É tudo muito esquisito. O meu corpo não se sente à vontade no mundo. E eu não me sinto à vontade no meu corpo. Tenho uma existência irritante que se põe a fazer perguntas sem respostas, incessantemente. Algo me corrói e tudo o que eu não sei é me render. É isso. Não se trata de uma escolha proposital. Eu sofro é de falta de recursos. Talvez eu desistisse da vida, se soubesse como. Eu possivelmente desistiria do amor, se tivesse alguma notícia de onde é o caminho da forca.

Mas eu só sei ver o brilho, insisto como ninguém e faço da esperança a minha amiga chata. Eu perdoo. Facilmente. Sou fraca e o rancor me exaure. Tenho ótima memória para fatos, mas sou puro Alzheimer com lembranças desafetuosas. Se você olha além de mim, se você me toca buscando me sentir, eu me desfragmento. Eu não acho isso nem um pouco bonito, racionalmente. Mas é incrivelmente prazeroso quando você me faz em pedaços.Porque quando eu fico brava, quando estou fula, me sinto inteira. Toda cheia de razão, toda cheia de argumentos, toda toda. Mas é quando você me encosta que eu vivo, de fato. No mais eu só sei existir.

Sou um corpo desadaptado que carrega uma alma desadaptada, mas com um "q" de conformada com essa minha inaptidão pra viver. Mas, ah, quando você me toca... eu não sei dizer. É como se a minha alma chorasse. Como se a minha existência pulsasse. Como se cada parte do meu corpo fosse pra uma dimensão diferente, e então eu ficasse liberta. É isso. Quando você me aperta, me deixa livre do meu corpo. Quero colo. E não é um pedido de menininha carente (apesar se eu ser bem boa nisso). Quero colo porque quero que você dê conta do meu corpo, ele é pesado demais para mim . Preciso respirar, mas eu me consumo tanto... Consuma-me. Pra eu poder sumir um pouquinho.

20 comentários:

Vanessa Souza disse...

Desistir do amor, quem sabe, seja a desistência mais dolorosa...

limon_y_sal disse...

Que texto!

Bruniele Souza disse...

uau!suspirei aqui...realmente o nosso eu não consegue nos conter! O nosso desejo é sempre ir além dos limites do corpo, da alma e do espaço.
Adoreiii
S2

Luiz Carlos Sahge disse...
Este comentário foi removido pelo autor.
Luiz Carlos Sahge disse...

Eu conheci uma vez alguem que era como você se descreve nessas linhas cheias de lirismo: Alguem que tranbordava humanidade. E como você, ela deixava essa humanidade afluir em palavras repletas de inquietação poética.

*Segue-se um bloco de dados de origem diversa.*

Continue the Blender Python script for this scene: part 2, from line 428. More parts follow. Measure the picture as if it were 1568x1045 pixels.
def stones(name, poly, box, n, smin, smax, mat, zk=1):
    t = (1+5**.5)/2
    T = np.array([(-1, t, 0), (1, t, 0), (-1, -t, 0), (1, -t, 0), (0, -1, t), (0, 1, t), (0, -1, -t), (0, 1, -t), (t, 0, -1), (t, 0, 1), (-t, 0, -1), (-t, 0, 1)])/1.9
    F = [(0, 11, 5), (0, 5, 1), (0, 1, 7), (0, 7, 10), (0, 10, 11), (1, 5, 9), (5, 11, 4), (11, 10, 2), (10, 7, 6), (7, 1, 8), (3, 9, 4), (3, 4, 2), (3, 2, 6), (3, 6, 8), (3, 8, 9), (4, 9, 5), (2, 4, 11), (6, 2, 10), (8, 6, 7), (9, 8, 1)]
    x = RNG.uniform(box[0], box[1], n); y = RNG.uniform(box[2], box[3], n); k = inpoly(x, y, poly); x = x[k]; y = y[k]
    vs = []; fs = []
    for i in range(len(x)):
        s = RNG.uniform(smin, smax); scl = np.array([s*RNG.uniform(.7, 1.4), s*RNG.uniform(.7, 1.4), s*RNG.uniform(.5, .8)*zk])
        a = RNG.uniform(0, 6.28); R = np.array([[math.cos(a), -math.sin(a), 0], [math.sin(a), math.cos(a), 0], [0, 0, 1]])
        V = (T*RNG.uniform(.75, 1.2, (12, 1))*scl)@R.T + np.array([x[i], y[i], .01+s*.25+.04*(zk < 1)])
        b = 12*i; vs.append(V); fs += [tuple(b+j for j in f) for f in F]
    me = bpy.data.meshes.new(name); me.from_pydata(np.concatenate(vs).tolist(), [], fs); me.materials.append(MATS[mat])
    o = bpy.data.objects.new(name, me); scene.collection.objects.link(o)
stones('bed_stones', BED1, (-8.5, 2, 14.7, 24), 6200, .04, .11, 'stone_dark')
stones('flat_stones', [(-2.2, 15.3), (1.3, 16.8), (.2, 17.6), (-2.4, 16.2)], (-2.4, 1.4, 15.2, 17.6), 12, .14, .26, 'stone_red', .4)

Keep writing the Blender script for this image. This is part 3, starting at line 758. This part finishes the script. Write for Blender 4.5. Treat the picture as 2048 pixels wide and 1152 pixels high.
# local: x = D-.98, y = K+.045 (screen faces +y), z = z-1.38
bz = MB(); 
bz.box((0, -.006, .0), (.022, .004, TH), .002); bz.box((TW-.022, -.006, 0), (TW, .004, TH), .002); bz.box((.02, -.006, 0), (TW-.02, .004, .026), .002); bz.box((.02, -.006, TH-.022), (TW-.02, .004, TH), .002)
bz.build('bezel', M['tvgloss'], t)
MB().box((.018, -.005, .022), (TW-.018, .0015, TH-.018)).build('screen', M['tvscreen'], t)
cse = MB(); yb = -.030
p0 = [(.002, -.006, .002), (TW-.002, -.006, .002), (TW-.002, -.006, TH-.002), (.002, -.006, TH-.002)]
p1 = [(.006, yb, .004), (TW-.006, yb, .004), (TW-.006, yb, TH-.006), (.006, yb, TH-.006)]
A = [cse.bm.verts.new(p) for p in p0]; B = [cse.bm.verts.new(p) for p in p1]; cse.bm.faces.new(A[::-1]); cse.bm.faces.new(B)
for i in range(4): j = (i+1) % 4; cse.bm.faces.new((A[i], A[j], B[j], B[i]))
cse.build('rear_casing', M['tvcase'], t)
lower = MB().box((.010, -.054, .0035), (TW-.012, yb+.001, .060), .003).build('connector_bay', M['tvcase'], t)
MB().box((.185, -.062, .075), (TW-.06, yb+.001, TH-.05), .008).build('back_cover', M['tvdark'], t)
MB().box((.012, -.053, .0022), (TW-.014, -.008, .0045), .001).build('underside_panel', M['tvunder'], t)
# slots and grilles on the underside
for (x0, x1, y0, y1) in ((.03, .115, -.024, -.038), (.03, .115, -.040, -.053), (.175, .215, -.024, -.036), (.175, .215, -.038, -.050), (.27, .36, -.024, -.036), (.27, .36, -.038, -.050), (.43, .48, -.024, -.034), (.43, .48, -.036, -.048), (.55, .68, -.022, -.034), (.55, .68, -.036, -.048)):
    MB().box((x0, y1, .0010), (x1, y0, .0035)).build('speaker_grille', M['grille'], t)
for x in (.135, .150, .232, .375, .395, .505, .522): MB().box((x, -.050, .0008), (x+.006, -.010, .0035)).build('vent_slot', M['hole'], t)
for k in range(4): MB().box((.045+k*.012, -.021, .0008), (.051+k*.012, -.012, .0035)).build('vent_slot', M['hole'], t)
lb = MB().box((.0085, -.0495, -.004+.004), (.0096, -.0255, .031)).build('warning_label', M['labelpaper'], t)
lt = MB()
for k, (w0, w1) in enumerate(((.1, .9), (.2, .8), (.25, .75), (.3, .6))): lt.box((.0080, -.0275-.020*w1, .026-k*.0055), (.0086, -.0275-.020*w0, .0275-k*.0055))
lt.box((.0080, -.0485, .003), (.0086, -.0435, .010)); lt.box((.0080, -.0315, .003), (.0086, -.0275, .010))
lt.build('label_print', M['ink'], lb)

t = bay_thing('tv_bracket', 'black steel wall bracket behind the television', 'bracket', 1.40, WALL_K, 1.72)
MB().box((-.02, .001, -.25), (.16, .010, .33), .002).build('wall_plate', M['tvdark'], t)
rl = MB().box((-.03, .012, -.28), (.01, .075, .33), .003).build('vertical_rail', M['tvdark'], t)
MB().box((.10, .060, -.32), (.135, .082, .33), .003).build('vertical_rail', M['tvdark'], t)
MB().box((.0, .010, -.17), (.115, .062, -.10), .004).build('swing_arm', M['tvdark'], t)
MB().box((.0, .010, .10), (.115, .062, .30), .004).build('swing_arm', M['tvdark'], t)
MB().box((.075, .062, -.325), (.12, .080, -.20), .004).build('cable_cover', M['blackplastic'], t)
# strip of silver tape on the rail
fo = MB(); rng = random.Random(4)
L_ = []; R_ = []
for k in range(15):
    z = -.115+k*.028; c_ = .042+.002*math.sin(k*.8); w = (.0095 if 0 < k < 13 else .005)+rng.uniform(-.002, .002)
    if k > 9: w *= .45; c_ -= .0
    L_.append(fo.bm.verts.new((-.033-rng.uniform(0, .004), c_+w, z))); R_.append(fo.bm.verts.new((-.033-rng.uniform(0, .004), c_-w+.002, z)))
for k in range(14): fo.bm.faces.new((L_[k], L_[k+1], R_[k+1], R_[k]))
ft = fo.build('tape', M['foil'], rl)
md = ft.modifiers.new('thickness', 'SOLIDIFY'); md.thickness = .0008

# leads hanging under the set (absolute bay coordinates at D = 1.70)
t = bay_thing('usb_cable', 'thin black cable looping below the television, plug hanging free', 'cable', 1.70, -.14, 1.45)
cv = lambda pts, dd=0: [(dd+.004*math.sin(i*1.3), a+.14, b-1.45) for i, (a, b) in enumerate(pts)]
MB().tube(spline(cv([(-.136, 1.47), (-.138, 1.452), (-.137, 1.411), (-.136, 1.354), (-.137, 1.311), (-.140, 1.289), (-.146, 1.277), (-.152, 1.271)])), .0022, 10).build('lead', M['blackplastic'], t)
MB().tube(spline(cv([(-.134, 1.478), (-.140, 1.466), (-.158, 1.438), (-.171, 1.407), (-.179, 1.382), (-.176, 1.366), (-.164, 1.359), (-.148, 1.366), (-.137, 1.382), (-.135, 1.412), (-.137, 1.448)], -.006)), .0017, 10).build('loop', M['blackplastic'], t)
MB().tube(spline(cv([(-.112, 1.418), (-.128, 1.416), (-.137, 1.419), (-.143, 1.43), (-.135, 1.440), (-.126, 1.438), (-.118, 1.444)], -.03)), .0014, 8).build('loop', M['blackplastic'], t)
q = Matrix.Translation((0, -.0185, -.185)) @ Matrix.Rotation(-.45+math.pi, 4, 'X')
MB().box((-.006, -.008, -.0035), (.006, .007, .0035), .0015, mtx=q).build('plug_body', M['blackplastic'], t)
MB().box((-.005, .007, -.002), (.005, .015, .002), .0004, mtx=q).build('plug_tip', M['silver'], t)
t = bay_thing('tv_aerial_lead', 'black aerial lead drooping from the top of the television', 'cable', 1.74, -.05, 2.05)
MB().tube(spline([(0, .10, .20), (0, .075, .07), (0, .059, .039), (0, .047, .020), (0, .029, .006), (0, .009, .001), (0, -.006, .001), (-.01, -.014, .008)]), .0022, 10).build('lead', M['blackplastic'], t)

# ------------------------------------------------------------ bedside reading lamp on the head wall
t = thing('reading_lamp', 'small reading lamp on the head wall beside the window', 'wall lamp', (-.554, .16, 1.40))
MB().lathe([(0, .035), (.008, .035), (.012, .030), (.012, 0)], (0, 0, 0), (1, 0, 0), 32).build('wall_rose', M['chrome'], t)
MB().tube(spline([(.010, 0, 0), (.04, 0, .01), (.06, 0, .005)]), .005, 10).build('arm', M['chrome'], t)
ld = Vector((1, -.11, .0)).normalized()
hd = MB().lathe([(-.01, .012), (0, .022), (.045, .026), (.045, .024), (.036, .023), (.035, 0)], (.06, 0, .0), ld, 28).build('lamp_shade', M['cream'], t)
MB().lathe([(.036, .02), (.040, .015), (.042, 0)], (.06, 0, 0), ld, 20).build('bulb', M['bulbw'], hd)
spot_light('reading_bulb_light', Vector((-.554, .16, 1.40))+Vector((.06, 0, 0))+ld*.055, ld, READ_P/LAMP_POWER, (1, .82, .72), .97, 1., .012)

Receio que ela tenha afinal, encontrado o caminho do seu nirvana, mas não teve a amabilidade de deixar um mapa indicando a direção ou pegadas que pudéssemos seguir.

Maravilhosa postagem! Como sempre...

Anônimo disse...

"Quero colo porque quero que você dê conta do meu corpo, ele é pesado demais para mim".

Ouhn ^^

Graça Pereira disse...

Um texto bem escrito, interessante e ao mesmo tempo, curioso!
beijo
Graça

Andreza Salvio disse...

Texto envolvente. Imagem também.

Danelize Gomes disse...

aaaaaaaaaaaaaaaaaaaah! Tudo que se passa aqui, você expressou e sentiu aí. Nossa, cada vez mais, você se torna minha musa.
A perfeição em forma de palavras.

"suma", "consuma". Talvez sim, talvez. Só preciso de um espaço,para eu poder ME ter de volta.

Amei *-*

Edu Lazaro disse...

Tem imagens que o quebra cabeça só mostra depois que montadas pela segunda vez, e as peças, mais acostumadas e frouxas, revelam o desenho da caixa...

Lívia Azzi disse...

Venho aqui te ler, mas sou eu quem sumo com suas palavras, Alicia!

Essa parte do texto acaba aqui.